About 300,000 square miles of the ice sheet near the Ross Sea experienced melt, making it the second-largest surface melt ever documented in that region of Antarctica. The meltdown was caused by incredibly mild air. Temperatures spiked 27°F (15°C) above where they were at in early January in some locations, pushing them above freezing for a two-week period at lower elevations of the ice sheet.
The aurora australis over a West Antarctica research outpost.
Credit: AWARE
The biggest driver of the Antarctic heat wave was the super El Niño, then at its peak in the tropical Pacific. It helped rearrange the atmosphere so a high pressure system off Chile’s coast could steer abnormally balmy weather toward West Antarctica. The pattern has played out in other El Niño years, causing similar widespread melt events.
Ted Scambos, a researcher at the National Snow and Ice Data Center, said the study did a good job of explaining the mechanisms behind the meltdown and could be helpful in further understanding the forces at play in the region's climate.
The rain that preceded the major melt also may have also played a role in preconditioning the surface melt that Bromwich said was essentially a thick layer of slush covering the ice sheet.
What happened in West Antarctica last January was driven by natural climate shifts, but overlaying it on climate change is bad news for the region where ice shelves are melting from below.
Research has shown that those disappearing ice shelves could trigger “unstoppable” melt as warm water eventually pushes up under parts of the marine ice sheet itself, sending sea levels at least 10 feet higher. Surface melt events like the one Bromwich and his colleagues documented will only compound the speed at which the ice sheet melts.

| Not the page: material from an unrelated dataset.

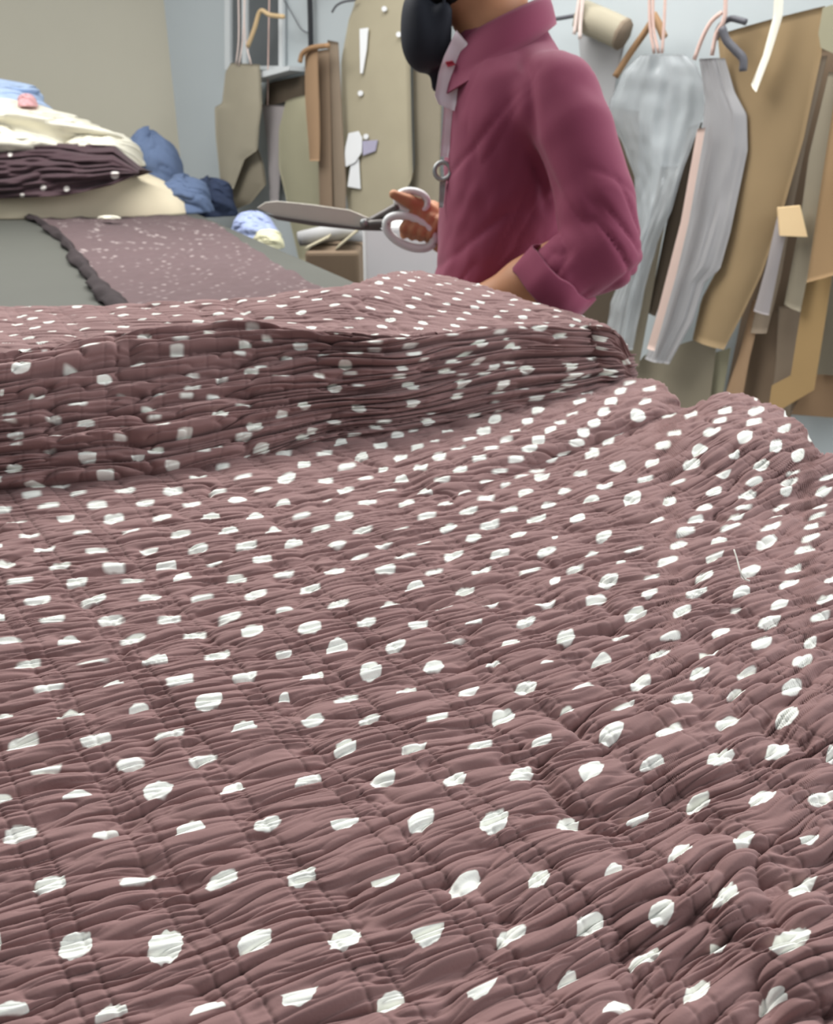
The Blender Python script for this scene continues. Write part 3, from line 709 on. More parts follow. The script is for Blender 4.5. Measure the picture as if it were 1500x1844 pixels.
# --- left cluster
def strings(owner, paths, off, m=M_STRING, r=0.003):
    for p in paths: cord('string', None, None, p, off, r, m, 10, owner)
o = sheet('paper_pattern', 'pale oval card pattern hanging at the far left below the window', 'pattern',
          [(414, 113), (404, 130), (400, 186), (387, 193), (389, 250), (396, 322), (404, 340)], [(466, 116), (470, 150), (472, 190), (466, 230), (463, 270), (440, 286), (420, 340)], 0.13, K['pale'], bend=0.01)
strings(o, [[(430, 118), (438, 60), (443, -60)], [(452, 116), (441, 60), (440, -60)], [(425, 116), (430, 62), (428, -60)]], 0.14)
sheet('paper_pattern', 'buff card pattern with pointed foot below the pale oval one', 'pattern',
      [(410, 255), (408, 320), (409, 381)], [(462, 262), (474, 296), (479, 332), (452, 365), (414, 382)], 0.08, K['stone'], bend=0.01)
o = sheet('paper_pattern', 'long grey mauve paper strip right of the pale oval pattern', 'pattern',
      [(470, 188), (479, 250), (483, 312), (486, 362)], [(512, 190), (508, 250), (504, 312), (501, 362)], 0.05, K['mauve'], bend=0.012)
strings(o, [[(482, 190), (483, 100), (486, -60)]], 0.06, M_PINKSTR)
sheet('card_board', 'dark brown board under the window sill', 'board', [(481, 150), (476, 194)], [(549, 135), (549, 174)], 0.035, K['dark'], bend=0.002)  # plain dark brown sheet filling the area below the sill
sheet('paper_pattern', 'broad olive card pattern behind the brown strips', 'pattern',
      [(512, 182), (500, 232), (500, 300), (512, 350), (520, 402), (536, 470)], [(552, 170), (572, 260), (574, 340), (576, 420), (576, 470)], 0.07, K['olive'], bend=0.014)
sheet('card_strip', 'short ginger card strip, leftmost of the brown strips beside the pipe', 'strip', [(547, 92), (549, 180), (556, 290)], [(570, 87), (573, 180), (574, 290)], 0.20, K['brown'], yaw=-12)
sheet('card_strip', 'mid brown card strip between two other brown strips beside the pipe', 'strip', [(569, 92), (572, 260), (578, 445)], [(592, 88), (596, 240), (600, 445)], 0.16, K['umber'], yaw=14)
sheet('card_strip', 'long dark brown card strip, rightmost of the brown strips beside the pipe', 'strip', [(590, 72), (594, 240), (598, 445)], [(609, 76), (617, 240), (622, 330), (621, 445)], 0.14, K['taupe'], yaw=10)
cord('wooden_hanger', 'ginger wooden hanger tip over the brown card strips', 'hanger', [(540, 112), (545, 96), (562, 86), (592, 82)], 0.22, 0.009, M_WOODB)
big = sheet('paper_pattern', 'tall buff card pattern with white papers pinned to it, behind the man', 'pattern',
      [(640, -70), (637, 5), (626, 36), (622, 62), (614, 110), (616, 220), (621, 330), (632, 430), (642, 500)], [(742, -70), (742, 5), (740, 40), (738, 110), (740, 220), (742, 320), (720, 360), (690, 420), (662, 500)], 0.10, K['buff'], bend=0.012)
outline('white_slip', None, None, [(648, 52), (663, 50), (660, 90), (653, 132), (649, 132)], 0.122, K['white'], parent=big)
outline('pinned_paper', None, None, [(628, 240), (645, 236), (652, 248), (651, 275), (640, 292), (624, 300), (618, 298), (623, 262)], 0.124, K['white'], parent=big)
outline('pinned_paper', None, None, [(632, 296), (646, 286), (649, 340), (626, 336)], 0.118, K['white'], parent=big)
outline('lilac_patch', None, None, [(653, 254), (680, 252), (676, 272), (654, 280)], 0.118, K['lilac'], parent=big)
for x, y in ((649, 168), (659, 246), (718, 62), (692, 16)):
    outline('eyelet', None, None, [(x + 4.5 * math.cos(a), y + 5 * math.sin(a)) for a in np.linspace(0, 6.283, 11)[:-1]], 0.118, K['white'], parent=big)
sheet('paper_pattern', 'narrow buff card pattern just left of the shirt front', 'pattern',
      [(744, -70), (744, 120), (746, 300), (728, 360), (716, 430)], [(800, -70), (796, 120), (790, 300), (800, 430)], 0.06, K['stone'], bend=0.012)
cord('curved_hook', 'thin grey curved hook above the tall buff pattern', 'hook', [(598, 22), (606, 10), (620, 3), (640, 0)], 0.12, 0.004, M_DGREY)

# --- right cluster
o = cord('rolled_card', 'rolled beige card tube hanging behind the collar', 'roll', [(1046, 28), (1075, 40), (1102, 52), (1122, 62)], 0.12, 0.044, K['pale'])
cord('tube_mouth', None, None, [(1118, 60), (1124, 63)], 0.12, 0.0445, K['taupe'], 4, o)
strings(o, [[(1034, 62), (1040, 20), (1052, -60)], [(1044, 70), (1046, 30), (1056, -60)]], 0.17, M_STRING, 0.006)
cord('wall_hook_bar', 'short dark bar sticking out behind the collar', 'bar', [(962, 36), (1000, 34), (1036, 28)], 0.10, 0.006, M_DGREY)
sheet('paper_sheet', 'white grey paper sheet hanging under the rolled card tube', 'sheet', [(1040, 60), (1046, 130), (1080, 260)], [(1124, 78), (1108, 140), (1092, 240)], 0.06, K['grey'], bend=0.012)
cord('wooden_hanger', 'brown wooden hanger sloping down behind the plastic sleeve', 'hanger', [(1108, 138), (1132, 100), (1160, 60), (1178, 32)], 0.10, 0.011, M_WOODB)
cord('wooden_hanger', 'short brown hanger arm beside the pink strings', 'hanger', [(1176, 26), (1186, 44), (1196, 68)], 0.12, 0.012, M_WOODB)
sheet('paper_pattern', 'dark olive card pattern half hidden behind the elbow', 'pattern', [(1088, 190), (1086, 330), (1070, 470), (1040, 600)], [(1150, 200), (1150, 330), (1142, 470), (1120, 610)], 0.05, K['dark'])
o = sheet('plastic_sleeve', 'clear crinkled plastic sleeve hanging behind the elbow', 'plastic sleeve',
      [(1150, 100), (1118, 130), (1096, 180), (1090, 215), (1112, 255), (1135, 320), (1138, 400), (1124, 480), (1096, 545), (1086, 615)],
      [(1232, 98), (1252, 118), (1263, 150), (1262, 200), (1245, 250), (1228, 300), (1206, 380), (1180, 440), (1160, 520), (1140, 630)], 0.20, M_FILM, wave=0.006, wscale=9, streak=0.016, bend=0.03, th=0.0012)
strings(o, [[(1178, 96), (1170, 40), (1170, -60)], [(1192, 96), (1196, 40), (1200, -60)], [(1186, 96), (1176, 40), (1178, -60)]], 0.21, M_PINKSTR, 0.0045)
sheet('paper_pattern', 'olive card strip showing below the crinkled plastic sleeve', 'pattern', [(1190, 300), (1165, 430), (1135, 560), (1118, 650)], [(1222, 300), (1192, 430), (1168, 560), (1150, 660)], 0.17, K['stone'], yaw=10)
sheet('paper_pattern', 'black brown card strip in the gap between the two plastic sheets', 'pattern', [(1240, 230), (1205, 380), (1180, 500), (1162, 560)], [(1264, 220), (1236, 380), (1205, 500), (1180, 570)], 0.14, K['dark'], yaw=8)  # dark strip filling the gap behind the plastic sheets
sheet('rose_strip', 'thin rose coloured strip along the milky plastic sheet', 'strip', [(1256, 232), (1226, 400), (1200, 500), (1182, 570), (1165, 628)], [(1270, 230), (1240, 400), (1216, 500), (1196, 570), (1178, 632)], 0.245, K['rose'], bend=0.002)
o = sheet('plastic_sheet', 'milky grey plastic pattern tapering to a point beside the brown card', 'plastic sheet',
      [(1256, 106), (1266, 180), (1258, 260), (1238, 380), (1212, 490), (1186, 580), (1158, 648)],
      [(1300, 104), (1318, 165), (1340, 205), (1342, 270), (1328, 340), (1312, 420), (1294, 485), (1266, 510), (1246, 580), (1204, 656)], 0.21, M_FILM2, bend=0.02, streak=0.008, wave=0.003, wscale=6, th=0.0015)
strings(o, [[(1250, 108), (1264, 70), (1280, 40), (1300, 22)], [(1282, 100), (1290, 60), (1306, 26), (1304, -60)]], 0.24, M_PINKSTR, 0.006)
cord('plastic_hook', 'curved dark grey plastic hook over the brown card corner', 'hook', [(1288, 72), (1296, 48), (1314, 34), (1330, 36), (1344, 40)], 0.22, 0.008, M_DGREY)
cord('plastic_hook', 'S shaped dark grey hook end lying on the brown card', 'hook', [(1300, 50), (1308, 72), (1324, 90), (1338, 106), (1338, 128)], 0.25, 0.011, M_DGREY)
sheet('paper_pattern', 'largest brown card pattern, a broad trouser leg at the right', 'pattern',
      [(1290, 62), (1300, 160), (1320, 260), (1308, 400), (1288, 490), (1262, 540), (1246, 612)], [(1484, 10), (1478, 100), (1446, 250), (1404, 395), (1372, 490), (1334, 570), (1302, 630)], 0.17, K['tan'], bend=0.016)
sheet('cloth_ribbon', 'cream cloth ribbon hanging across the broad brown card', 'ribbon', [(1398, -60), (1392, 30), (1372, 100), (1350, 152)], [(1412, -60), (1408, 30), (1388, 100), (1364, 166)], 0.235, K['white_cloth'], bend=0.006, roll=0.02)
outline('card_piece', 'rounded khaki card corner at the right edge of the view', 'card', [(1482, 14), (1560, -10), (1620, -10), (1620, 110), (1500, 96), (1478, 86), (1474, 60)], 0.24, K['olive'])
sheet('card_strip', 'dark taupe card strip just right of the broad brown card', 'strip', [(1464, 104), (1424, 260), (1392, 400), (1374, 500), (1352, 600)], [(1490, 100), (1452, 260), (1424, 400), (1406, 500), (1380, 600)], 0.13, K['taupe'], yaw=20)
sheet('card_strip', 'long grey brown card strip ending above the ochre card', 'strip', [(1492, 130), (1456, 280), (1440, 400), (1412, 548)], [(1520, 130), (1492, 300), (1468, 430), (1440, 562)], 0.16, K['stone'], yaw=-14)
sheet('card_strip', 'mauve grey card tongue with square end left of the grey brown strip', 'strip', [(1402, 380), (1380, 480), (1357, 560)], [(1424, 380), (1402, 480), (1384, 568)], 0.19, K['mauve'])
sheet('paper_pattern', 'ginger brown card pattern cut off by the right edge of the view', 'pattern', [(1512, 120), (1484, 300), (1468, 400), (1451, 510)], [(1640, 120), (1620, 300), (1600, 400), (1590, 470)], 0.20, K['khaki'], bend=0.012)
outline('paper_pattern', 'ochre card pattern with slanted foot at the lower right', 'pattern', [(1452, 500), (1500, 482), (1484, 590), (1466, 702), (1402, 740), (1384, 736), (1390, 694), (1424, 676), (1436, 600)], 0.14, K['ochre'])
sheet('card_strip', 'pinkish tan card strip leading down to the dotted cloth', 'strip', [(1356, 540), (1330, 640), (1292, 752)], [(1374, 540), (1350, 640), (1330, 752)], 0.13, K['brown'])
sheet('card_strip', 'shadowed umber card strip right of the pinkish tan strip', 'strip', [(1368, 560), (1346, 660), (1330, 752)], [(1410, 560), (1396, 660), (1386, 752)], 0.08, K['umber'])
sheet('card_strip', 'pale taupe card strip left of the ochre card foot', 'strip', [(1402, 552), (1396, 660), (1384, 752)], [(1446, 552), (1436, 640), (1424, 752)], 0.10, K['taupe'])
outline('paper_pattern', 'stone grey card panel under the tip of the milky plastic', 'pattern', [(1160, 640), (1250, 612), (1290, 622), (1274, 760), (1232, 752), (1140, 690), (1142, 664)], 0.12, K['stone'])
outline('paper_pattern', 'olive card slip between the stone panel and the tan strip', 'pattern', [(1284, 636), (1316, 626), (1294, 756), (1264, 758)], 0.10, K['olive'])
outline('paper_pattern', 'grey olive card at the right edge under the ginger card', 'pattern', [(1498, 496), (1620, 470), (1600, 680), (1470, 674)], 0.07, K['stone'])
outline('card_box_side', 'tan card piece at the right edge low on the wall', 'card', [(1466, 668), (1610, 676), (1600, 760), (1424, 746)], 0.05, K['brown'])
outline('card_flap', 'small light card flap sticking out over the taupe strips', 'card', [(1400, 374), (1440, 370), (1453, 426), (1404, 424)], 0.22, K['light'], yaw=25, th=0.02)
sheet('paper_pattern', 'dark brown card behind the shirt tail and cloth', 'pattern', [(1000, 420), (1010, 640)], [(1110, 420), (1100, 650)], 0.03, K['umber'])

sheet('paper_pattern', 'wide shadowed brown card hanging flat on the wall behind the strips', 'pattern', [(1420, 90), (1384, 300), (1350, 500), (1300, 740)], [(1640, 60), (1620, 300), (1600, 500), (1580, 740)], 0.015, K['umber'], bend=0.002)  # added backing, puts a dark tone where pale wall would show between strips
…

Previous research has shown that the odds of a super El Niño like the one that boiled the ocean in 2015-16 are likely to double as the climate warms, further compounding the risk. There were also strong winds out of the west that helped blunt some of the melting in January 2016, but if the meteorological odds don’t line up in the future, the region could be in even deeper trouble.
“What this particular event reported in this paper means is that regardless of how strong the westerlies are, we’re likely to get widespread melting,” Bromwich said. “And if they’re weak, we’ll get extreme melting.”